Happily, that is not the only way of creating drama and much creative and moving, unexpected and inspiring work happens far from those centres of national attention. It is produced by people with few resources or attention, whose every production is a struggle against the odds and probably won’t be reviewed when it finally does open. Without the security of large grants, these artists have to take practical and imaginative risks to tell their stories, so they are among those most ready to stretch drama’s forms. The spaces they occupy are not just empty: they take every imaginable kind of form, from a village hall to a beach, an old factory to a forest, and so the shapes their stories can take are equally varied. And those who watch in these temporary theatres may come with other or even with no expectations. When I researched rural touring, ten years ago, I found that a third of the audiences never saw live performance except in their village hall.  The artists I interviewed spoke of the liberation of  performing to audiences who did not already have a firm view of what they might see.

Performing in different places to different audiences encourages artists not only to tell their stories differently, but also to ask whose stories are being told in the first place. It’s no accident that the experiences of women, working class communities, disabled people, migrants, black Britons, gays and many other people marginalised in British theatre and British society before the 1960s and 1970s have been so consistently and so imaginatively enacted on temporary stages by artists who put a higher value on independence than approval. Here the unspoken and the unheard have been created and, once created, have acquired independent life in our culture.

It is those voices off, the groundlings who will mock and talk as the prince pours out his soul that help keep theatre honest. Not actually wanting to join the club is a good protector of independence, difficult as that position may be for its paid up and aspiring members to accept. Is it really a principled choice or a rejection of the rejecters? Who can tell? Being outside the club can be ethically complicated as well as practically difficult. But if it is a struggle to put on great shows without much help, at least there’s less need to seek permission. You may not have the little court but you are free from its little strings.

I don’t mean to romanticise. What we tell ourselves is hard-won independence may only be the indifference of others; worse, there’s always the possibility that they are right to be indifferent to our work.
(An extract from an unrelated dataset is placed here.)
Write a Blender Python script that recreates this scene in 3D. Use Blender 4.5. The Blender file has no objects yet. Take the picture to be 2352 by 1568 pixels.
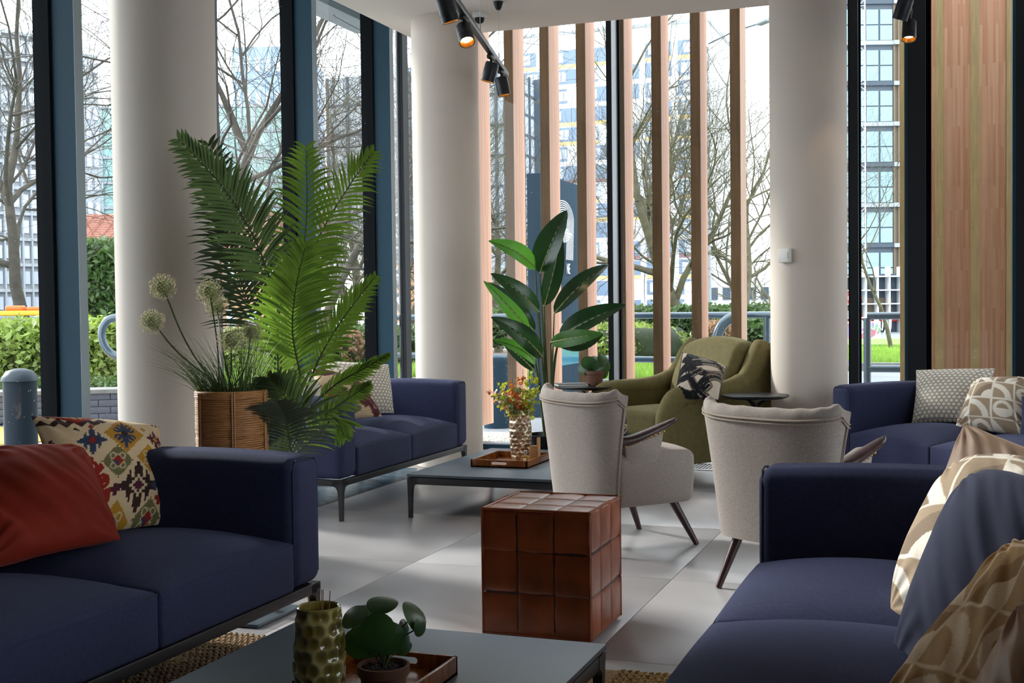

And, in sketching a picture of the independent theatre sector as committed to telling new stories in new ways, to reaching new audiences and to amplifying new voices, to being adventurous, creative and autonomous, I don’t want to fall into the trap of selling my own independence by flattering my audience. I know that the everyday life of artists is not full of such highfalutin’ stuff. It’s a version of the everyday struggle between hope and compromise that all of us live with in different degrees.

But we need artists, among other things, to help us remember what matters about that daily struggle, even if they can’t keep their eyes on the prize better than the rest of us. In watching drama, we see enacted all the joy and pain, the hope and fear, the suffering, delirium and ecstasy of human existence in all its incomprehensible wonder. When times are dark—as they are today—we need it to see through the night and the fog, to understand ourselves and each other better, and to strengthen both our values and our capacity to live through the truth that our values are not the only ones and might not even be the best. The untangling of the drama’s action presents us with a living mirror of our own experience. When we sit in the theatre we discover, when it’s good, that we are watching ourselves. And since those selves are almost infinitely diverse, we need a theatre culture that can make a drama out of everything, for everyone. We need an independent theatre world struggling for us through all the complexity of our lives, so that we can see ourselves and each other a little bit more clearly.